Monday, August 13, 2007

"Legislators are wary of this new animal. They fear that 'availability payments' might just be concessions with rouge and lipstick."

Transportation panel finds another way to skin toll cat

'Availability payments' are TxDOT's newest idea for bringing the private sector into the toll road game.

August 13, 2007

Ben Wear
Austin American-Statesman
Copyright 2007

The folks at the Texas Department of Transportation, and their friends in the Worldwide Tolloplex, are nothing if not resourceful.

Witness their newest invention for slow dancing with the private sector on toll roads: availability payments.

Haven't heard of this creature? Consider yourself in good company with about 99.999 percent of all Texans. But the Texas Transportation Commission has been talking about using them for a couple of months, at least publicly, which coincides with the interval since the Legislature passed a bill restricting private toll roads and then went home for awhile.

Availability payments — you gotta love the perfect bureaucratic inscrutability of that name — are an attempt to split the difference between government-run tollways and the privately financed and operated toll roads that had the public and Legislature steamed up earlier this year. In theory, it would be a best-of-both-worlds thing, tapping the private investment sector's purportedly bounteous piggy bank while leaving full ownership and operation of tollways in public hands.

In theory, this would stand in contrast to concessions. With those, a private entity (like Cintra-Zachry, which is building the next 40 miles of the Texas 130 tollway) gets a long-term lease from the government to finance, build and operate a tollway, including the right to set the tolls (within contractual limitations). Concessions can be accompanied by upfront payments to the government, money that can be used for other transportation projects.

The Legislature said it didn't like concessions and put a two-year moratorium on them, although the promise of those upfront payments and quickly getting critically needed roads built moved lawmakers to allow about a dozen exceptions across the state.

How would availability payments work? The private entity (probably some sort of consortium) would use its own money to design, build and maybe even maintain the road. In return, its contract with the state or a local toll authority might guarantee minimum and maximum payments.

The size of those periodic payments would be based on how well the toll road performs, fluctuating based on the money "available." Thus, the name.

There could, of course, be endless variations on this theme, limited only by the seemingly limitless capacity of financial experts to structure deals. The private entity, for instance, could instead get a percentage of toll revenue, Transportation Commission Chairman Ric Williamson said last week. But that starts to look uncomfortably similar to a concession, and one imagines that a percentage partner would want some contractual say in toll rates.

Williamson said an availability payment scenario could even include the beloved upfront payments.

This might be relevant in Central Texas.

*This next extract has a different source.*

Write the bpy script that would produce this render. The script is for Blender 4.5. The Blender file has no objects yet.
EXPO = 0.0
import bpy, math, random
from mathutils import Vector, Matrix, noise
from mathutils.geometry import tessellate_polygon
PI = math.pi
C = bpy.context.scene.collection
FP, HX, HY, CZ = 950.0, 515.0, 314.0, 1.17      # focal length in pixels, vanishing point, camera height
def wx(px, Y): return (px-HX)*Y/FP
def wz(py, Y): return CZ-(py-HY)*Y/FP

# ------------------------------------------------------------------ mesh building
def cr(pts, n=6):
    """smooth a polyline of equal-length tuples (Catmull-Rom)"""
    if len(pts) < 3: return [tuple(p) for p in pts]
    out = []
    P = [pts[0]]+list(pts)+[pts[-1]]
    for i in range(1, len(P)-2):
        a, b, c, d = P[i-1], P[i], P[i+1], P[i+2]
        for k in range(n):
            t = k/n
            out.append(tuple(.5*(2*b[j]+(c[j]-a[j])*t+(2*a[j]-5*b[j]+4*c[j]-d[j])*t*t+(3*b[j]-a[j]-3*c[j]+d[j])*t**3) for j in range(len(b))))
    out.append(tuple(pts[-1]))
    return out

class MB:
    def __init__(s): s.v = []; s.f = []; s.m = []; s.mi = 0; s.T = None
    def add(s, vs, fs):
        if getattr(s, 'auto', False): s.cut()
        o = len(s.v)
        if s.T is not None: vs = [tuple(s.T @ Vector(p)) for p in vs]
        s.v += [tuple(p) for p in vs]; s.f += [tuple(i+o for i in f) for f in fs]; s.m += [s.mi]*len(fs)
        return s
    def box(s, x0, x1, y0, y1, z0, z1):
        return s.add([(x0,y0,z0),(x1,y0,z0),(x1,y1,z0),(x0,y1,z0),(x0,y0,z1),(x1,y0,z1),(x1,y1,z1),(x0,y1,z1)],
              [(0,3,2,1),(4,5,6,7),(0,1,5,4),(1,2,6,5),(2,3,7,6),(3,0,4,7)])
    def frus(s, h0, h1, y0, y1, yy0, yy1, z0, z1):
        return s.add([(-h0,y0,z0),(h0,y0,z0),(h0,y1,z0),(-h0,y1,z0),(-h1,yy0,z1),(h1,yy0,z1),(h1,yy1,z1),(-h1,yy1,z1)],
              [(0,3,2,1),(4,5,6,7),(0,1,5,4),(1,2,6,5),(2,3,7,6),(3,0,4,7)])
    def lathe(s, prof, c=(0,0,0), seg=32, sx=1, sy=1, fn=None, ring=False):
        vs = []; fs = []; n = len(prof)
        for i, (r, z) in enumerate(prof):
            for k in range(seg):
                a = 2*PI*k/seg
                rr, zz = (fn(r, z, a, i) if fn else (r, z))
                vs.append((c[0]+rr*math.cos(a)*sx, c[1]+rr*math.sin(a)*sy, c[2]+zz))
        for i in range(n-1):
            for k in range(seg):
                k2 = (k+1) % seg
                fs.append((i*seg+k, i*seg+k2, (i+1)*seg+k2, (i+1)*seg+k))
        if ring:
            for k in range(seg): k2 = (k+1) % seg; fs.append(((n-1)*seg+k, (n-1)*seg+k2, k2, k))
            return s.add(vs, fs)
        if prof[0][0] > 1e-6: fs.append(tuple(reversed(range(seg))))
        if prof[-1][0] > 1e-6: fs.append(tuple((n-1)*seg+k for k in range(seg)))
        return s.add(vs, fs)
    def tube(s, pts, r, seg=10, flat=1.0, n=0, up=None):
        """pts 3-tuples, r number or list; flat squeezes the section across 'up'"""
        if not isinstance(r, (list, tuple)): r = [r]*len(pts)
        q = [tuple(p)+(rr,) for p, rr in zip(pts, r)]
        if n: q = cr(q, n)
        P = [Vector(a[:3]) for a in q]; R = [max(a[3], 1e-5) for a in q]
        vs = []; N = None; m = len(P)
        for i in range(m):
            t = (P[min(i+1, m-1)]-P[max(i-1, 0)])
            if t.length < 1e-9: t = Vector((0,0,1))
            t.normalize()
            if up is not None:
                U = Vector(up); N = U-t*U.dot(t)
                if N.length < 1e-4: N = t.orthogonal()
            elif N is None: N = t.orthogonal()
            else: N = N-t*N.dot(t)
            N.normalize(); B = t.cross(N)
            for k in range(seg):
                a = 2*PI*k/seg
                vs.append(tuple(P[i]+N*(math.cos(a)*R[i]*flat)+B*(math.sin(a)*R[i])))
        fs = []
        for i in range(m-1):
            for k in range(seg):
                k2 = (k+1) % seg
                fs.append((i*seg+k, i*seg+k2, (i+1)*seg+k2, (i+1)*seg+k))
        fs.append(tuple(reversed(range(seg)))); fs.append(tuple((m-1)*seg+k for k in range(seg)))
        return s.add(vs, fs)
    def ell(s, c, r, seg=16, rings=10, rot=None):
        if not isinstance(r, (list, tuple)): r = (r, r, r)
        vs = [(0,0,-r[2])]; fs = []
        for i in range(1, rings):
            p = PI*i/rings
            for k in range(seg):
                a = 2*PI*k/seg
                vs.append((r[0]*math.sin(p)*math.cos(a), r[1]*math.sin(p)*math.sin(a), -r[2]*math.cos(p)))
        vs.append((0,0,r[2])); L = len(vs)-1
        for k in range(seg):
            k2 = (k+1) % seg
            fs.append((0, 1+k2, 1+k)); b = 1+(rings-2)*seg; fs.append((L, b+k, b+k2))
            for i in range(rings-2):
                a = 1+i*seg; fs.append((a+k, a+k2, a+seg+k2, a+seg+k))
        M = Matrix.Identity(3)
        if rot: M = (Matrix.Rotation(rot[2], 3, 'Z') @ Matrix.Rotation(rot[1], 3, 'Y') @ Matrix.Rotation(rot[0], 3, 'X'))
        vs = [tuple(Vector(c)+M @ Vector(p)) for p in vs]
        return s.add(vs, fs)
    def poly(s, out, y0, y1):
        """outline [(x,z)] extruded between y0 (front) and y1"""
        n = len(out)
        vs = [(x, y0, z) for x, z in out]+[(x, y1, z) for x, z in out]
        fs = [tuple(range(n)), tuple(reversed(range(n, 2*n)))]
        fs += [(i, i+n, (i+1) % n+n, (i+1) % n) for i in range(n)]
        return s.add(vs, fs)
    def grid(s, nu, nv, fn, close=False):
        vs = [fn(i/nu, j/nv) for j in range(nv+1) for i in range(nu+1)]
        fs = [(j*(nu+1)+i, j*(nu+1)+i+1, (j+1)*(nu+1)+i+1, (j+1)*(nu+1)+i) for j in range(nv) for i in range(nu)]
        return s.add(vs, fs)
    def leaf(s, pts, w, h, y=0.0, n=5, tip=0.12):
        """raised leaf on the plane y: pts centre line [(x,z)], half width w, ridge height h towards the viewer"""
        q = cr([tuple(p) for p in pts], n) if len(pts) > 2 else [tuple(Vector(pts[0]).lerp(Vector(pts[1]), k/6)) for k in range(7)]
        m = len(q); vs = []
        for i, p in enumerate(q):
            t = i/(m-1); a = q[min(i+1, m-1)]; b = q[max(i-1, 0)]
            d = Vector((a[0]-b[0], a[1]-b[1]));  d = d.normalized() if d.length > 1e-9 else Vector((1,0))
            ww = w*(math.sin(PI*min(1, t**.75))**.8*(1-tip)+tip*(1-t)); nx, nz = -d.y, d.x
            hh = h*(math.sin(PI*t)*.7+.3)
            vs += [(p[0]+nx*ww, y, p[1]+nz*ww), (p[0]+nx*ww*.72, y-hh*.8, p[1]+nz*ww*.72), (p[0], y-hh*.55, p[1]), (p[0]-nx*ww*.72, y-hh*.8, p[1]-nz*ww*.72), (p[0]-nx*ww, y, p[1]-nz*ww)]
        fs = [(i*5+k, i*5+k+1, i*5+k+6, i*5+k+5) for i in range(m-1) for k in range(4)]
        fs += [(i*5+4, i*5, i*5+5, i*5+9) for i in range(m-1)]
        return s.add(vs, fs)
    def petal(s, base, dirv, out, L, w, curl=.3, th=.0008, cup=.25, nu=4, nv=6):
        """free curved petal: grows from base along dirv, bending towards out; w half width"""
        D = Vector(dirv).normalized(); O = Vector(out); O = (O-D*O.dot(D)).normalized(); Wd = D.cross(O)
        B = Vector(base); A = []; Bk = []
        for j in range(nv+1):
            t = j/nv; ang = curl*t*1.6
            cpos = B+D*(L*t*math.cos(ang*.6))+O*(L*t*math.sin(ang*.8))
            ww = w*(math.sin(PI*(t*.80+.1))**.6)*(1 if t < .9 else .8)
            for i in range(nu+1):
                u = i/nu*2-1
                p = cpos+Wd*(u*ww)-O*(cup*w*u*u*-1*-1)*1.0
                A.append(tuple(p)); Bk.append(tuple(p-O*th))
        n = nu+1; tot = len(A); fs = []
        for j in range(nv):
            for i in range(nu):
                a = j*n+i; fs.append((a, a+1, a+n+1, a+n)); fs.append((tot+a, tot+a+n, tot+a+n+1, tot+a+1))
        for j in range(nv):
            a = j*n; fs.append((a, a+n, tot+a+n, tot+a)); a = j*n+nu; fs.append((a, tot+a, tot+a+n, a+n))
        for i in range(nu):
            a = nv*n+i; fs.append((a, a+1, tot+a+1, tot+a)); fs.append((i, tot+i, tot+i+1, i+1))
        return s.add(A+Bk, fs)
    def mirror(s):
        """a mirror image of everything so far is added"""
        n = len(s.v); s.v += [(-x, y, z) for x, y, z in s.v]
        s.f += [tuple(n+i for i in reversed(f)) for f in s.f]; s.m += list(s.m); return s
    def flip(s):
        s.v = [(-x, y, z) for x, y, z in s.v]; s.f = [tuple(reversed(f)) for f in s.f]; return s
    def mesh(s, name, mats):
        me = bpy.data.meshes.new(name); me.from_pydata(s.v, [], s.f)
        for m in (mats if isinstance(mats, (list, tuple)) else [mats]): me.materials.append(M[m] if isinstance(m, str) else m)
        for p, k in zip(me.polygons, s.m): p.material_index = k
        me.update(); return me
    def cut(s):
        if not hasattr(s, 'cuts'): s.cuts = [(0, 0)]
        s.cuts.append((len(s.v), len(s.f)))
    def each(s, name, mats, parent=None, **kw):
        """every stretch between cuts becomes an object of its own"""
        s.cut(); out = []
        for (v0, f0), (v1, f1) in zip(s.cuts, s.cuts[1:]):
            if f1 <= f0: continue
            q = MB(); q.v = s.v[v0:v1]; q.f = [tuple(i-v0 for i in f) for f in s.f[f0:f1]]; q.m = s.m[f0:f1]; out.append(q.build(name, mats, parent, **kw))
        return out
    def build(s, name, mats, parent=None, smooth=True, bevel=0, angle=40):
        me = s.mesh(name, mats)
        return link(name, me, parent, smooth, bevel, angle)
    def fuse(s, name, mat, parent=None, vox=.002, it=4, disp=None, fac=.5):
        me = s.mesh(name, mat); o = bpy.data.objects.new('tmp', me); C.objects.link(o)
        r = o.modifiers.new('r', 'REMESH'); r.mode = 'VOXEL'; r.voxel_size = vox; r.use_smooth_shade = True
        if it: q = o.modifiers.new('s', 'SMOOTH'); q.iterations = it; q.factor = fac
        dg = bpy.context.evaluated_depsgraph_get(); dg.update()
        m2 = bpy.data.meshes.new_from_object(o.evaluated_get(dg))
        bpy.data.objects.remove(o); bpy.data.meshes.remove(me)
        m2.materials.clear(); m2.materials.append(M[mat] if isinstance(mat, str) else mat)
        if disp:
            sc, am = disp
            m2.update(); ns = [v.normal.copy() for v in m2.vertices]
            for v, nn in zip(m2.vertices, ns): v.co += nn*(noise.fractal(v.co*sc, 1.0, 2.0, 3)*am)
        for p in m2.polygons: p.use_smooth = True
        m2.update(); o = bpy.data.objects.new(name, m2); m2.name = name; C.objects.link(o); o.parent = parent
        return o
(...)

The Capital Area Metropolitan Planning Organization board in October probably will vote on a second wave of tollways for the Austin area, and the five-road plan is said to be at least a half-billion dollars short of state and local tax money. Availability payments, and tolls to generate the money for them, could fill in that hole. Or the Central Texas Regional Mobility Authority, which probably will operate the roads, could go the traditional route and just borrow money on the bond market.

Availability payments, some argue, offer a lower financing cost. One would hope the mobility authority would do whatever it takes to make a gimlet-eyed comparison of the two approaches.

Given the raw feelings generated by the Perry administration's tollway and concession push, legislators are wary of this new animal. They fear that availability payments might just be concessions with rouge and lipstick.

"On first blush, it appears this is an attempt to get around what the Legislature did in Senate Bill 792," state Sen. John Carona, R-Dallas, chairman of the Senate Transportation and Homeland Security, said last week.

Williamson would say this is an attempt to pay for needed highways, after lawmakers diverted more road money to other stuff and failed to raise the gas tax.

Carona opposes those diversions and supports raising the gas tax. But until the Legislature actually agrees with Carona and addresses the problem, it's hard to blame Williamson too much for using what's, eh, available.